» **Task directions**: Everything in the listing below from the line containing "Keep writing the" through the line containing "lap_m(4.034, .37, .867, 'black" should be repeated exactly; leave out every other line.

» **Source data**:
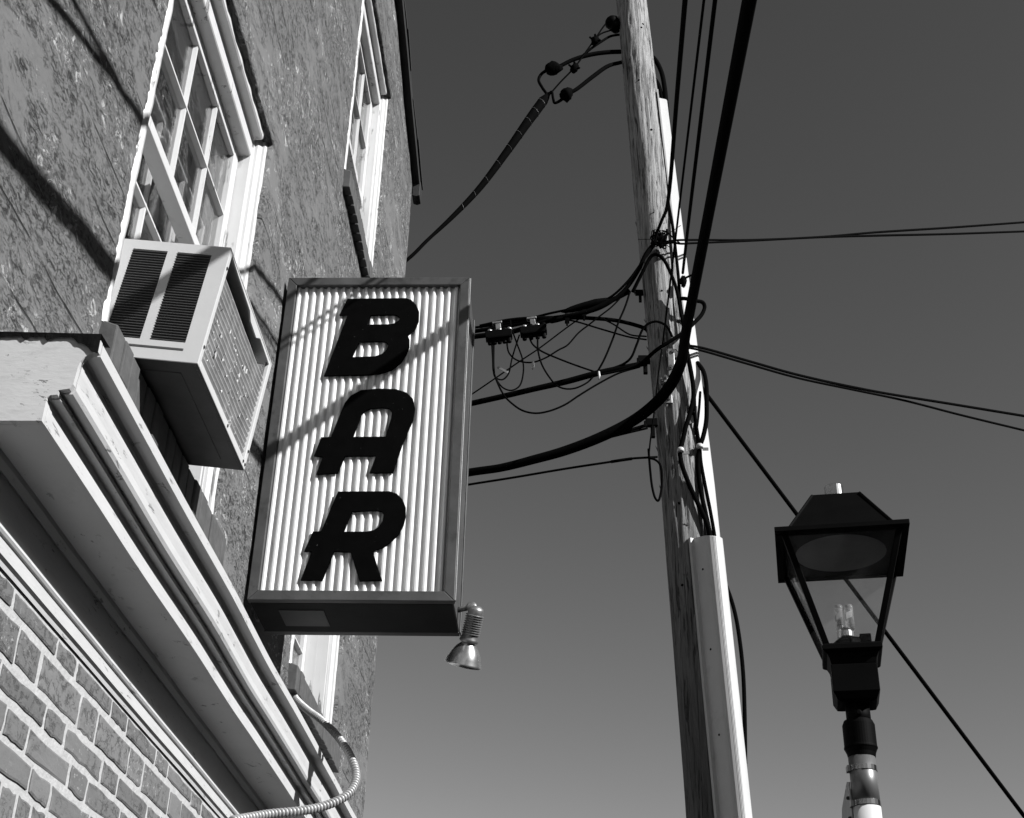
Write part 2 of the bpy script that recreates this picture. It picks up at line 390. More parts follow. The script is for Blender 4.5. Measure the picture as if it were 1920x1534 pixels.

--

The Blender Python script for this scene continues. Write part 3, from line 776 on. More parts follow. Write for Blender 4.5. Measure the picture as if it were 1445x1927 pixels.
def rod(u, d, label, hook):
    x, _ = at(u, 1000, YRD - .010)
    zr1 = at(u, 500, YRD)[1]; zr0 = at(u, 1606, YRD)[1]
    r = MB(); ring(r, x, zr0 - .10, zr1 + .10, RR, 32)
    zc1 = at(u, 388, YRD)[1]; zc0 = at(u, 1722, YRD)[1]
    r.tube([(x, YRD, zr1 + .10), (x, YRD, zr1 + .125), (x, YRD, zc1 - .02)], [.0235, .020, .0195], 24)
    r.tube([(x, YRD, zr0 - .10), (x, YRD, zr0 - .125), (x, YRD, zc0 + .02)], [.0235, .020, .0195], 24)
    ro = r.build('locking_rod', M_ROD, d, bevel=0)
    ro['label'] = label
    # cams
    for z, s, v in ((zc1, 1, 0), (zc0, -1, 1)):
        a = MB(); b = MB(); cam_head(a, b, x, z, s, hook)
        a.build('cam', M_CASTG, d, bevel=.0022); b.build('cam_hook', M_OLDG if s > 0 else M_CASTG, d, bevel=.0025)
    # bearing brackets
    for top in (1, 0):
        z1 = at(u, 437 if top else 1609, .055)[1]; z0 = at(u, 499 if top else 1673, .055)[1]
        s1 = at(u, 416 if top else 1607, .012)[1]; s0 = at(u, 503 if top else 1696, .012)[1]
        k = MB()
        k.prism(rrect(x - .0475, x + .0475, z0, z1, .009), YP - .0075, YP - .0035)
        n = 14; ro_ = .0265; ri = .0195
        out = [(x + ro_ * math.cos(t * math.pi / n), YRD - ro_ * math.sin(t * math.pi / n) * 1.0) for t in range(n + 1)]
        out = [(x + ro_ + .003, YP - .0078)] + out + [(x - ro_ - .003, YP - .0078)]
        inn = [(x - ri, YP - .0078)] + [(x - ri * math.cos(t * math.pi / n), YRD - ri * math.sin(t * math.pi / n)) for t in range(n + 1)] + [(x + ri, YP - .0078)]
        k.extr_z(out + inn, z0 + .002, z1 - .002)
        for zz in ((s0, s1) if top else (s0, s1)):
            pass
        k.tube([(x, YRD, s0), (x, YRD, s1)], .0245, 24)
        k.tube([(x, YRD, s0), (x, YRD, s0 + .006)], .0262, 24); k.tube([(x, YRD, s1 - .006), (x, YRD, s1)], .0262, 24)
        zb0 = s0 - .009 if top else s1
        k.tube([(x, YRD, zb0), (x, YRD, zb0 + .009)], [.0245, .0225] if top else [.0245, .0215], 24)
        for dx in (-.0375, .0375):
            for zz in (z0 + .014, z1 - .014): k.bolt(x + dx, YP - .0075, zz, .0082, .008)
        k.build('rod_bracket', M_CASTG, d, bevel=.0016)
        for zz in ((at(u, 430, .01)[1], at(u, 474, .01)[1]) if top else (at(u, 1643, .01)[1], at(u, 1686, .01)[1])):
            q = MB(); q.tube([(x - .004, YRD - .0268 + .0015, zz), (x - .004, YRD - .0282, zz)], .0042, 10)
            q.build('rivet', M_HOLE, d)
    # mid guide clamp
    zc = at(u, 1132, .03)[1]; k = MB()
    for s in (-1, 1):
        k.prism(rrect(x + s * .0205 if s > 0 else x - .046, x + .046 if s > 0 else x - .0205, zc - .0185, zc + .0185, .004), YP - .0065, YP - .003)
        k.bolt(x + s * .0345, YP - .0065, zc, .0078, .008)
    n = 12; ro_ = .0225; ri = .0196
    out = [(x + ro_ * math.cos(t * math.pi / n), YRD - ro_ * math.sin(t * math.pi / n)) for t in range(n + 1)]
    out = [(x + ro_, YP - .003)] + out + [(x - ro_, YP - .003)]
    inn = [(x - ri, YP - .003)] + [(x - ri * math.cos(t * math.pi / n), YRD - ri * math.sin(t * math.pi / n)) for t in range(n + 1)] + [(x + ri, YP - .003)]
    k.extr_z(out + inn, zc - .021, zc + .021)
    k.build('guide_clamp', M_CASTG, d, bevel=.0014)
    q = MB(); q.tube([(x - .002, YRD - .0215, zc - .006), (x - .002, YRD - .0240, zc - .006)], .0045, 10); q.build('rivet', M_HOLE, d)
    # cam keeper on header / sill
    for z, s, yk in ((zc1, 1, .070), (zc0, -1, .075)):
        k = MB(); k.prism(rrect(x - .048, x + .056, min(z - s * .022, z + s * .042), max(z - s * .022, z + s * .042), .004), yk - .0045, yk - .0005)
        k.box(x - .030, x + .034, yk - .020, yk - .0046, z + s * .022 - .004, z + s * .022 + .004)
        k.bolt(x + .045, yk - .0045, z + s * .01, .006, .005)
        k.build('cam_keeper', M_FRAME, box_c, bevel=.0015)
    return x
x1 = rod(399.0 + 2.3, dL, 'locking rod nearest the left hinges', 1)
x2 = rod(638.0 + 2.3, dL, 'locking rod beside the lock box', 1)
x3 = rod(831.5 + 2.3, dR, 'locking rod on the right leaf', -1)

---

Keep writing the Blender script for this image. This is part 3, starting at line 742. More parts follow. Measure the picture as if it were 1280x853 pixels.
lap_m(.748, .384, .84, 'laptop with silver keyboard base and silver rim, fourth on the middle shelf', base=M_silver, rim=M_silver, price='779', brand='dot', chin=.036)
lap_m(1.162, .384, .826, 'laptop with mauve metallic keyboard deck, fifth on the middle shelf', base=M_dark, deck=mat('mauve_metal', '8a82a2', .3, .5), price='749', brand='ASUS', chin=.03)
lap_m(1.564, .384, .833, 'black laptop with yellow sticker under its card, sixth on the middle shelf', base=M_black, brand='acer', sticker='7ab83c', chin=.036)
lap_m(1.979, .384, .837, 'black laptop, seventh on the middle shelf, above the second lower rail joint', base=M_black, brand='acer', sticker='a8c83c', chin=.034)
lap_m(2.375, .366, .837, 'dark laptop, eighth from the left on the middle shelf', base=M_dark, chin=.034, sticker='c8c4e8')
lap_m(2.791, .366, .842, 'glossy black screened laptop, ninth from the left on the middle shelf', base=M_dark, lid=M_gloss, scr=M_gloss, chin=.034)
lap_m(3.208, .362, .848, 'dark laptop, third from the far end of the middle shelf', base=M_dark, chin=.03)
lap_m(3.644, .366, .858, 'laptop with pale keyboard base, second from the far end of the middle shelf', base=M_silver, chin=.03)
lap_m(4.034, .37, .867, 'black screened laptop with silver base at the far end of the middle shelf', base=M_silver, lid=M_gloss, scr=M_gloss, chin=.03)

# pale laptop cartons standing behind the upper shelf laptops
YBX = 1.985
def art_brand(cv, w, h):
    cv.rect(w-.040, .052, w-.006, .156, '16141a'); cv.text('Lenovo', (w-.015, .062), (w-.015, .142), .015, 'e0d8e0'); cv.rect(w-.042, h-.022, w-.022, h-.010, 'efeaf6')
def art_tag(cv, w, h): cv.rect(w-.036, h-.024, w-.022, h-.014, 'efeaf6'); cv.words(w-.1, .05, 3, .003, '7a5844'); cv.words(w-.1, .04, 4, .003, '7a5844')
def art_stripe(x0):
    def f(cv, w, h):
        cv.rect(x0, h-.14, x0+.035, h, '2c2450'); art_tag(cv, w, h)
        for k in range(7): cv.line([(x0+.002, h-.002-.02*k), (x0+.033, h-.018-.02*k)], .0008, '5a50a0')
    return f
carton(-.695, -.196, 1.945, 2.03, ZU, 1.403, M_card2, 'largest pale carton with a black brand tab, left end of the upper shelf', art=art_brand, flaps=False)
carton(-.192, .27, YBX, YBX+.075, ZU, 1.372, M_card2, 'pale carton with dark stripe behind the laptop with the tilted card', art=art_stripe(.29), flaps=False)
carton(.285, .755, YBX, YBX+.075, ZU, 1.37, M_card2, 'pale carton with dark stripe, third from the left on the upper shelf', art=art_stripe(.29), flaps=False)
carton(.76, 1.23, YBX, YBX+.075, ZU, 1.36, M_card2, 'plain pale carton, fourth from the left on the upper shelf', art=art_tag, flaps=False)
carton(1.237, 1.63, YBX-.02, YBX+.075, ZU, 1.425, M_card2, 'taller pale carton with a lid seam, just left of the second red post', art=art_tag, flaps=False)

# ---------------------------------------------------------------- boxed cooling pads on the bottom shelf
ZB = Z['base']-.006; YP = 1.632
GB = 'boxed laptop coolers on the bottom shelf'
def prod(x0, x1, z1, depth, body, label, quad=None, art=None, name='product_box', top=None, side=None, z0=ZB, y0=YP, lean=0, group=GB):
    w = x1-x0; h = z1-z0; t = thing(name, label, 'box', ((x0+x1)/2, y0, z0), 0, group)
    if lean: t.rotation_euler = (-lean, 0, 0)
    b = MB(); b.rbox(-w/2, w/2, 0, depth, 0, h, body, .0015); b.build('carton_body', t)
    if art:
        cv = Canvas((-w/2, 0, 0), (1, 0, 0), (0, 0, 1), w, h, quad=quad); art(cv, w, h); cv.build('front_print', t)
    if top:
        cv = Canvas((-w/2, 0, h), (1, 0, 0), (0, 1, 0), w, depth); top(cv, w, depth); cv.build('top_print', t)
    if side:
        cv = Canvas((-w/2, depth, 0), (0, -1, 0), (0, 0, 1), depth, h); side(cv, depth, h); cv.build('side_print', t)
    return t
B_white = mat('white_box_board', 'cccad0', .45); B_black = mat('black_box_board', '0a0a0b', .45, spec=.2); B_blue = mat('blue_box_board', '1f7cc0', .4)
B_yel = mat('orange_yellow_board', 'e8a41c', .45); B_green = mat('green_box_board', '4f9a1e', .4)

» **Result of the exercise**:
Keep writing the Blender script for this image. This is part 3, starting at line 742. More parts follow. Measure the picture as if it were 1280x853 pixels.
lap_m(.748, .384, .84, 'laptop with silver keyboard base and silver rim, fourth on the middle shelf', base=M_silver, rim=M_silver, price='779', brand='dot', chin=.036)
lap_m(1.162, .384, .826, 'laptop with mauve metallic keyboard deck, fifth on the middle shelf', base=M_dark, deck=mat('mauve_metal', '8a82a2', .3, .5), price='749', brand='ASUS', chin=.03)
lap_m(1.564, .384, .833, 'black laptop with yellow sticker under its card, sixth on the middle shelf', base=M_black, brand='acer', sticker='7ab83c', chin=.036)
lap_m(1.979, .384, .837, 'black laptop, seventh on the middle shelf, above the second lower rail joint', base=M_black, brand='acer', sticker='a8c83c', chin=.034)
lap_m(2.375, .366, .837, 'dark laptop, eighth from the left on the middle shelf', base=M_dark, chin=.034, sticker='c8c4e8')
lap_m(2.791, .366, .842, 'glossy black screened laptop, ninth from the left on the middle shelf', base=M_dark, lid=M_gloss, scr=M_gloss, chin=.034)
lap_m(3.208, .362, .848, 'dark laptop, third from the far end of the middle shelf', base=M_dark, chin=.03)
lap_m(3.644, .366, .858, 'laptop with pale keyboard base, second from the far end of the middle shelf', base=M_silver, chin=.03)
lap_m(4.034, .37, .867, 'black screened laptop with silver base at the far end of the middle shelf', base=M_silver, lid=M_gloss, scr=M_gloss, chin=.03)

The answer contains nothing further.